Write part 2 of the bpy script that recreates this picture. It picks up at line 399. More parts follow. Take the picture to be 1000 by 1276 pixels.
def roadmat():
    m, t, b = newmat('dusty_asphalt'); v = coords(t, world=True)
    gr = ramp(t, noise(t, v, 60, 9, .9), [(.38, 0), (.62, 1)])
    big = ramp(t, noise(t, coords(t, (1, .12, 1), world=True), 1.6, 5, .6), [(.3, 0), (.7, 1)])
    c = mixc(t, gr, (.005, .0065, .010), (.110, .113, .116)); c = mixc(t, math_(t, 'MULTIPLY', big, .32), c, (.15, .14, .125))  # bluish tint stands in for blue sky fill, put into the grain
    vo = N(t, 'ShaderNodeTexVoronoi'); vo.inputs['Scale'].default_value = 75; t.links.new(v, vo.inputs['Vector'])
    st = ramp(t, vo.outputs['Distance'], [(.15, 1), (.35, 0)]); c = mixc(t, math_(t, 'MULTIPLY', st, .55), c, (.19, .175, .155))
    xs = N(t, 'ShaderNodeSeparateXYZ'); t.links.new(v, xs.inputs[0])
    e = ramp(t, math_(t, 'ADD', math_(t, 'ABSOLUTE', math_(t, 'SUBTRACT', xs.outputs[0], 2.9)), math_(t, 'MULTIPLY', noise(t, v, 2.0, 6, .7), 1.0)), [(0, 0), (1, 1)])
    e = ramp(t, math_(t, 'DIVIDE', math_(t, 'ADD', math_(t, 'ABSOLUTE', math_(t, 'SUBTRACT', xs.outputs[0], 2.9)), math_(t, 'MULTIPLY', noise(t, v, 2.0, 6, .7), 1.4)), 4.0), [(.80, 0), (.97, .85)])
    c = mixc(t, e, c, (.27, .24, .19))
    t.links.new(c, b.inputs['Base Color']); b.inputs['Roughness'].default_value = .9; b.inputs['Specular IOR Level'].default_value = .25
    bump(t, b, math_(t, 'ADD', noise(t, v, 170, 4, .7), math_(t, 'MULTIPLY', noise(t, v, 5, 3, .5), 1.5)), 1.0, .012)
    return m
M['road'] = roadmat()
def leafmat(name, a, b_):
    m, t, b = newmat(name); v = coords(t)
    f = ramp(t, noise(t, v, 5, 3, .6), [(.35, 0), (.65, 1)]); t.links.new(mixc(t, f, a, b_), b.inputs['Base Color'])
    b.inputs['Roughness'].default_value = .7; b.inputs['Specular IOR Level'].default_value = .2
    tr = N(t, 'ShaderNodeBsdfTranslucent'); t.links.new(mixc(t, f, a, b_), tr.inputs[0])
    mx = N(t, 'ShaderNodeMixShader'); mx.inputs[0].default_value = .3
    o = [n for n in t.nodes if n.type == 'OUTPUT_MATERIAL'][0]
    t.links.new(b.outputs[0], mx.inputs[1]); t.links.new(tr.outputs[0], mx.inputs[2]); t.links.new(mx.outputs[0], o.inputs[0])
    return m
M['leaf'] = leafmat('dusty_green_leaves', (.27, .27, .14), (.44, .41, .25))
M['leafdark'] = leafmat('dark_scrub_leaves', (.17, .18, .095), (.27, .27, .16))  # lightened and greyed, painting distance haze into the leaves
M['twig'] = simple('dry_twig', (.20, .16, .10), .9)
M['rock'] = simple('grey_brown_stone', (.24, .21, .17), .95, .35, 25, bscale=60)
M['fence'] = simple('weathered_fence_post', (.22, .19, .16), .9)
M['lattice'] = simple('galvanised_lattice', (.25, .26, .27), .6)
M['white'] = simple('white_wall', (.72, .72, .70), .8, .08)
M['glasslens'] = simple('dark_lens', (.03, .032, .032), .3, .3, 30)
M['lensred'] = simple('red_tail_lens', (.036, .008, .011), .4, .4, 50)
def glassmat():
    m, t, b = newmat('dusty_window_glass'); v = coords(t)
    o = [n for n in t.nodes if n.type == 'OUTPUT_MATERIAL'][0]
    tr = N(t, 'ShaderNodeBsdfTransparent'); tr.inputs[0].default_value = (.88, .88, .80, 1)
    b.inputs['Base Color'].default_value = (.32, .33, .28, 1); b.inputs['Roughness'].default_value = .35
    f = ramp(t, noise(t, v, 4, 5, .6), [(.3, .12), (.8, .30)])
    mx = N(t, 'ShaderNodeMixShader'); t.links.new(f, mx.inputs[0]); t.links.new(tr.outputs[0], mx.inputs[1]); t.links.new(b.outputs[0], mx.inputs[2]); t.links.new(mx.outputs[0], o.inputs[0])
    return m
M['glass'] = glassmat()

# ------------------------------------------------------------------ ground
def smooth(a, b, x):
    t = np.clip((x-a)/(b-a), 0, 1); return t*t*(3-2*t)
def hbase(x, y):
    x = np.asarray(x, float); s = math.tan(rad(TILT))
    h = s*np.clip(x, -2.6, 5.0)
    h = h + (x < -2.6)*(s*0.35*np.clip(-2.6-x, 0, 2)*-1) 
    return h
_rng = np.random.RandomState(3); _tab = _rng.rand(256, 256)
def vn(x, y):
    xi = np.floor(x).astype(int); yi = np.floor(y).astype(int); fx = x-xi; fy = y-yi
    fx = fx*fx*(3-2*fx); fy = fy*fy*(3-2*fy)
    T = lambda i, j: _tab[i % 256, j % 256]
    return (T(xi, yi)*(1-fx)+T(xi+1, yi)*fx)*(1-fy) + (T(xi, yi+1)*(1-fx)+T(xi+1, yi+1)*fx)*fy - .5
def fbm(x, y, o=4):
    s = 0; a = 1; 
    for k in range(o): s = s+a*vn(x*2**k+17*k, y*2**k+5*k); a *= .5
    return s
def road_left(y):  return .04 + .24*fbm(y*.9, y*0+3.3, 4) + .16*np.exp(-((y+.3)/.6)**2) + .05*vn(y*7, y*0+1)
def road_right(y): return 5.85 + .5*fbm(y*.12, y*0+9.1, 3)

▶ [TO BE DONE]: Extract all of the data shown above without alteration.

▶ [RESULT OF THIS TASK]:
Write part 2 of the bpy script that recreates this picture. It picks up at line 399. More parts follow. Take the picture to be 1000 by 1276 pixels.
def roadmat():
    m, t, b = newmat('dusty_asphalt'); v = coords(t, world=True)
    gr = ramp(t, noise(t, v, 60, 9, .9), [(.38, 0), (.62, 1)])
    big = ramp(t, noise(t, coords(t, (1, .12, 1), world=True), 1.6, 5, .6), [(.3, 0), (.7, 1)])
    c = mixc(t, gr, (.005, .0065, .010), (.110, .113, .116)); c = mixc(t, math_(t, 'MULTIPLY', big, .32), c, (.15, .14, .125))  # bluish tint stands in for blue sky fill, put into the grain
    vo = N(t, 'ShaderNodeTexVoronoi'); vo.inputs['Scale'].default_value = 75; t.links.new(v, vo.inputs['Vector'])
    st = ramp(t, vo.outputs['Distance'], [(.15, 1), (.35, 0)]); c = mixc(t, math_(t, 'MULTIPLY', st, .55), c, (.19, .175, .155))
    xs = N(t, 'ShaderNodeSeparateXYZ'); t.links.new(v, xs.inputs[0])
    e = ramp(t, math_(t, 'ADD', math_(t, 'ABSOLUTE', math_(t, 'SUBTRACT', xs.outputs[0], 2.9)), math_(t, 'MULTIPLY', noise(t, v, 2.0, 6, .7), 1.0)), [(0, 0), (1, 1)])
    e = ramp(t, math_(t, 'DIVIDE', math_(t, 'ADD', math_(t, 'ABSOLUTE', math_(t, 'SUBTRACT', xs.outputs[0], 2.9)), math_(t, 'MULTIPLY', noise(t, v, 2.0, 6, .7), 1.4)), 4.0), [(.80, 0), (.97, .85)])
    c = mixc(t, e, c, (.27, .24, .19))
    t.links.new(c, b.inputs['Base Color']); b.inputs['Roughness'].default_value = .9; b.inputs['Specular IOR Level'].default_value = .25
    bump(t, b, math_(t, 'ADD', noise(t, v, 170, 4, .7), math_(t, 'MULTIPLY', noise(t, v, 5, 3, .5), 1.5)), 1.0, .012)
    return m
M['road'] = roadmat()
def leafmat(name, a, b_):
    m, t, b = newmat(name); v = coords(t)
    f = ramp(t, noise(t, v, 5, 3, .6), [(.35, 0), (.65, 1)]); t.links.new(mixc(t, f, a, b_), b.inputs['Base Color'])
    b.inputs['Roughness'].default_value = .7; b.inputs['Specular IOR Level'].default_value = .2
    tr = N(t, 'ShaderNodeBsdfTranslucent'); t.links.new(mixc(t, f, a, b_), tr.inputs[0])
    mx = N(t, 'ShaderNodeMixShader'); mx.inputs[0].default_value = .3
    o = [n for n in t.nodes if n.type == 'OUTPUT_MATERIAL'][0]
    t.links.new(b.outputs[0], mx.inputs[1]); t.links.new(tr.outputs[0], mx.inputs[2]); t.links.new(mx.outputs[0], o.inputs[0])
    return m
M['leaf'] = leafmat('dusty_green_leaves', (.27, .27, .14), (.44, .41, .25))
M['leafdark'] = leafmat('dark_scrub_leaves', (.17, .18, .095), (.27, .27, .16))  # lightened and greyed, painting distance haze into the leaves
M['twig'] = simple('dry_twig', (.20, .16, .10), .9)
M['rock'] = simple('grey_brown_stone', (.24, .21, .17), .95, .35, 25, bscale=60)
M['fence'] = simple('weathered_fence_post', (.22, .19, .16), .9)
M['lattice'] = simple('galvanised_lattice', (.25, .26, .27), .6)
M['white'] = simple('white_wall', (.72, .72, .70), .8, .08)
M['glasslens'] = simple('dark_lens', (.03, .032, .032), .3, .3, 30)
M['lensred'] = simple('red_tail_lens', (.036, .008, .011), .4, .4, 50)
def glassmat():
    m, t, b = newmat('dusty_window_glass'); v = coords(t)
    o = [n for n in t.nodes if n.type == 'OUTPUT_MATERIAL'][0]
    tr = N(t, 'ShaderNodeBsdfTransparent'); tr.inputs[0].default_value = (.88, .88, .80, 1)
    b.inputs['Base Color'].default_value = (.32, .33, .28, 1); b.inputs['Roughness'].default_value = .35
    f = ramp(t, noise(t, v, 4, 5, .6), [(.3, .12), (.8, .30)])
    mx = N(t, 'ShaderNodeMixShader'); t.links.new(f, mx.inputs[0]); t.links.new(tr.outputs[0], mx.inputs[1]); t.links.new(b.outputs[0], mx.inputs[2]); t.links.new(mx.outputs[0], o.inputs[0])
    return m
M['glass'] = glassmat()

# ------------------------------------------------------------------ ground
def smooth(a, b, x):
    t = np.clip((x-a)/(b-a), 0, 1); return t*t*(3-2*t)
def hbase(x, y):
    x = np.asarray(x, float); s = math.tan(rad(TILT))
    h = s*np.clip(x, -2.6, 5.0)
    h = h + (x < -2.6)*(s*0.35*np.clip(-2.6-x, 0, 2)*-1) 
    return h
_rng = np.random.RandomState(3); _tab = _rng.rand(256, 256)
def vn(x, y):
    xi = np.floor(x).astype(int); yi = np.floor(y).astype(int); fx = x-xi; fy = y-yi
    fx = fx*fx*(3-2*fx); fy = fy*fy*(3-2*fy)
    T = lambda i, j: _tab[i % 256, j % 256]
    return (T(xi, yi)*(1-fx)+T(xi+1, yi)*fx)*(1-fy) + (T(xi, yi+1)*(1-fx)+T(xi+1, yi+1)*fx)*fy - .5
def fbm(x, y, o=4):
    s = 0; a = 1; 
    for k in range(o): s = s+a*vn(x*2**k+17*k, y*2**k+5*k); a *= .5
    return s
def road_left(y):  return .04 + .24*fbm(y*.9, y*0+3.3, 4) + .16*np.exp(-((y+.3)/.6)**2) + .05*vn(y*7, y*0+1)
def road_right(y): return 5.85 + .5*fbm(y*.12, y*0+9.1, 3)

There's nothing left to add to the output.